Richardson played a piratical Sir Toby Belch in a TV movie of Twelfth Night in 1969, which is as close as we will get to his supposedly definitive Falstaff. He got vaguer and vaguer but had successes on stage with Gielgud and contrived to keep their relations in balance while growing ever-stranger and more menacing as a public figure. “He loves the craftsmanship of his art, he prepares his work and then exhibits it with utmost finesse,” said Gielgud in the 1970s. “My own tendency is always to show too much, too soon, whereas Ralph has acquired such control of movement, such majesty. Of course, he does have a violent side to his nature—a powerful sadistic streak, sudden outbursts of temper.”
Grandly dressed for an extended 1972 TV interview called Acting is Dreaming, Richardson cannot help getting up to act out any story he is telling, and there is a strong sense that this man is not rooted to any kind of reality or normality. He seeks to dominate attention yet also has a sense of vagueness and disconnection that can be somewhat off-putting, but then at moments Richardson seems the soul of reasonableness and good humor, just inclined to wool-gather and wander, or dream. He says in this interview that acting is partly daydreaming and that you must believe near-totally in what you are doing on stage or on camera in order to climb to the highest heights of creativity. Richardson was noted for the research he did on his characters and his insistence on accuracy in details of costume and manner, which helped him really believe in what he was doing.
It is impossible to really try to know or figure out a man like Richardson, a man who is always in flight and urging himself into elaborate stalls for time and stories that might not go anywhere at all; it is like he is guarding a secret and guarding it with his life, and he cannot be pinned down to anything for even a moment. Richardson is the eternal bad student and outcast, looking to evade responsibility of any kind until he is absolutely forced to commit to a choice. “He was a realistic actor, laboring to find the core of a character, and until he had time to study a role, he didn’t want to be looked at, or even criticized,” said John Gielgud.
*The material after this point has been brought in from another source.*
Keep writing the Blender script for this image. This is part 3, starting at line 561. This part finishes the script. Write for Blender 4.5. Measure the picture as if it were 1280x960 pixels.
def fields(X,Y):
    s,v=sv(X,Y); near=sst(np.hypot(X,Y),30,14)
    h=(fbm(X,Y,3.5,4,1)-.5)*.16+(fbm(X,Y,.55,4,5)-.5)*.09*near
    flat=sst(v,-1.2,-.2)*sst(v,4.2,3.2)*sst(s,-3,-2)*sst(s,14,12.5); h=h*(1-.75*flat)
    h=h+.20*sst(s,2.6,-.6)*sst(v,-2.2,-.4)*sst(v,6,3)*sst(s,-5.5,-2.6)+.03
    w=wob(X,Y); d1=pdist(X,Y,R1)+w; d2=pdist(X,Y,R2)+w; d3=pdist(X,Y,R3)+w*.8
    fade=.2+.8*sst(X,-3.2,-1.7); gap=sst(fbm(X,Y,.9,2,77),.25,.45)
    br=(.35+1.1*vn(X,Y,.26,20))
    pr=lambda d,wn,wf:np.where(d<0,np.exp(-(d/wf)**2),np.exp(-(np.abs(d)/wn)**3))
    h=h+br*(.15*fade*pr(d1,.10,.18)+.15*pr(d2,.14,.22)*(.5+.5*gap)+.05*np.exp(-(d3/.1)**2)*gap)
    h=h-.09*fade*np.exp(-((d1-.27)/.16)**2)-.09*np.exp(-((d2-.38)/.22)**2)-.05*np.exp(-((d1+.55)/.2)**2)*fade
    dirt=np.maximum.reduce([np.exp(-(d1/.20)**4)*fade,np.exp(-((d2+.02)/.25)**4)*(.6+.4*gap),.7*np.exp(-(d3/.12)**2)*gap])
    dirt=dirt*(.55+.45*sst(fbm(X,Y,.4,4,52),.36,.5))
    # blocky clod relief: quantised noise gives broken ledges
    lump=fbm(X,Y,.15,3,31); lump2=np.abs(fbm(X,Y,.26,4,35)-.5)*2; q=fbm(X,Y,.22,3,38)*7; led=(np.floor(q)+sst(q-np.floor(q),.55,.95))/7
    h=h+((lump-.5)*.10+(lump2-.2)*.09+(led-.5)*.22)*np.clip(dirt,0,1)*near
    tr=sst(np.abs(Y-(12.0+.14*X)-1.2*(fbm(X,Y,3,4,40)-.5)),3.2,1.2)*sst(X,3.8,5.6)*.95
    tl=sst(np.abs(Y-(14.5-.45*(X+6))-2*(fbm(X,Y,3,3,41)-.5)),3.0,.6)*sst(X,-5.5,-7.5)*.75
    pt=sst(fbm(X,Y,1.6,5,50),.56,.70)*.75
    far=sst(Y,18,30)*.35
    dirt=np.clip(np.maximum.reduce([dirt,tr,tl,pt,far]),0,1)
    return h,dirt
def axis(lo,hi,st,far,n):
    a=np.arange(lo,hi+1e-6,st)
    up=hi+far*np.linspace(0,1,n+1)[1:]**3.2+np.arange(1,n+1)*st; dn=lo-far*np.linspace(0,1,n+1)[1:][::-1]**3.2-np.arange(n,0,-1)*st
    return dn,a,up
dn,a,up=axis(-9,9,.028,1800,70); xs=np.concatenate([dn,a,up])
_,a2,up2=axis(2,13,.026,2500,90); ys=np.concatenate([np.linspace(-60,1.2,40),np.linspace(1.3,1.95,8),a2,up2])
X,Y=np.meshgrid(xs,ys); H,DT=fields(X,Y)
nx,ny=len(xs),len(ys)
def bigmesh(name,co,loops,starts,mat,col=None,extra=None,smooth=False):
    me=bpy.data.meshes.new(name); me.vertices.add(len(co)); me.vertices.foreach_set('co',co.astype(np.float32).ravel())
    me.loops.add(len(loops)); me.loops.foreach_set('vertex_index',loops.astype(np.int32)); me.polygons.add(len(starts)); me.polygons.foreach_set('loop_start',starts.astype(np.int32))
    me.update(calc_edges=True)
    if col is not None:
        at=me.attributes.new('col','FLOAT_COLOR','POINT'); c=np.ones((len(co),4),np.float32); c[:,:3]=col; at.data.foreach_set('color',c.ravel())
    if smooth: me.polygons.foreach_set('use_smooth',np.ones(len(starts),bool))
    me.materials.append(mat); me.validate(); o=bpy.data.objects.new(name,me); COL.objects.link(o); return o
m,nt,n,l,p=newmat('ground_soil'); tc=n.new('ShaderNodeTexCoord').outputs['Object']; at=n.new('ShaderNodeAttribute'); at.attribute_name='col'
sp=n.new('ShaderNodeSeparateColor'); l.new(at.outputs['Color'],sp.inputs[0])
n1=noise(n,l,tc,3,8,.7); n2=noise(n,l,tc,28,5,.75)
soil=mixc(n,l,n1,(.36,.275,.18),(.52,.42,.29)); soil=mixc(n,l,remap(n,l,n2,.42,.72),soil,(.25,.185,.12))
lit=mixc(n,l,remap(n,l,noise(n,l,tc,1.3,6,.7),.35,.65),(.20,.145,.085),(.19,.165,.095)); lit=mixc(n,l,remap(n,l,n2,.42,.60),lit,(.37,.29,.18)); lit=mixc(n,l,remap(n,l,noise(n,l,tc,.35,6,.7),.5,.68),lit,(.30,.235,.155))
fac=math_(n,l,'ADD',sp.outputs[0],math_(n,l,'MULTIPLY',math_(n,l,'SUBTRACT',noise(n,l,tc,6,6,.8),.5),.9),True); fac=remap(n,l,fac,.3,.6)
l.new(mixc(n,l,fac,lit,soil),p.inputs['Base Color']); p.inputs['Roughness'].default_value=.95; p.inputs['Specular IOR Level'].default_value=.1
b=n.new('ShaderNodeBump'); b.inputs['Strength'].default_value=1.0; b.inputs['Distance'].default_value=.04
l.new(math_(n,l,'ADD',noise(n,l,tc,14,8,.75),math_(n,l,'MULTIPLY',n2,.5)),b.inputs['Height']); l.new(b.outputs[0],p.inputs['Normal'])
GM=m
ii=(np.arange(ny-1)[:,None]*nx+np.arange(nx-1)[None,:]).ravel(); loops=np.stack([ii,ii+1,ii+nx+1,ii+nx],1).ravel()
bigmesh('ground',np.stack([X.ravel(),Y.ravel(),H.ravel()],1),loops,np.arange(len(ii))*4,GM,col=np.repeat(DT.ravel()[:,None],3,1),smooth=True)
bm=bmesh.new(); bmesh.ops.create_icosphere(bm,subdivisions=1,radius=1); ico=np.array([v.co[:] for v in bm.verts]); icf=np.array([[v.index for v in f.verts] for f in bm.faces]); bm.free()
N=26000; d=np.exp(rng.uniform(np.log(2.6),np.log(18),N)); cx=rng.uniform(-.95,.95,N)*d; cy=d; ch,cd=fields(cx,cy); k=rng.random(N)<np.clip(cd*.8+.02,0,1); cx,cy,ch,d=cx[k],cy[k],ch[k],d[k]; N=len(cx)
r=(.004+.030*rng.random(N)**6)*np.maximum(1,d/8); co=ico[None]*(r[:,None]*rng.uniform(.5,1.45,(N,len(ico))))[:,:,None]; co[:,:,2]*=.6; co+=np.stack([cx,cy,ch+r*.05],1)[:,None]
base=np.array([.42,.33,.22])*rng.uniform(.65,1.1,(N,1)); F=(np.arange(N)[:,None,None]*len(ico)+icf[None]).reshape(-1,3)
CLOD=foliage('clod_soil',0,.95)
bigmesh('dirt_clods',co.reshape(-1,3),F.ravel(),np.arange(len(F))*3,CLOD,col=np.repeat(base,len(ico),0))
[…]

Richardson was still capable of the finest and most startlingly deep-hearted work, as in the scene where his Dr. Rank confesses his feelings to Nora (Claire Bloom) in a 1973 movie of Ibsen’s A Doll’s House. Before his death, he was as commanding as ever as the grandfather in Greystoke: The Legend of Tarzan, Lord of the Apes (1984), in which he seemed dotty, but probably dotty like a fox. Kenneth Tynan wondered if Richardson might not be or be like God himself: whimsical, capable of huge mistakes, magnetic, unexplainable.
Thanks very much, Benjamin--
You have made an excellent job of trying to capture the I untouchable. I was lucky enough to correspond with him as a teenager and derived much strength from his encouragement of my writing.
I was also lucky enough to see him with Sir John Gielgud in No Mans Land at the National Theatre in 1975 when I was 14. It was after that we corresponded. I me him in 1980 and he was so gracious of a young person who was stage struck. His dresser let me ambush him at the stage door and he could not have been more delighted that I had come all the way from Scotland to see him.
Later I was to have met him in London but filming in Scotland held him up and it never happened but the correspondence was wonderful and I shall always treasure it.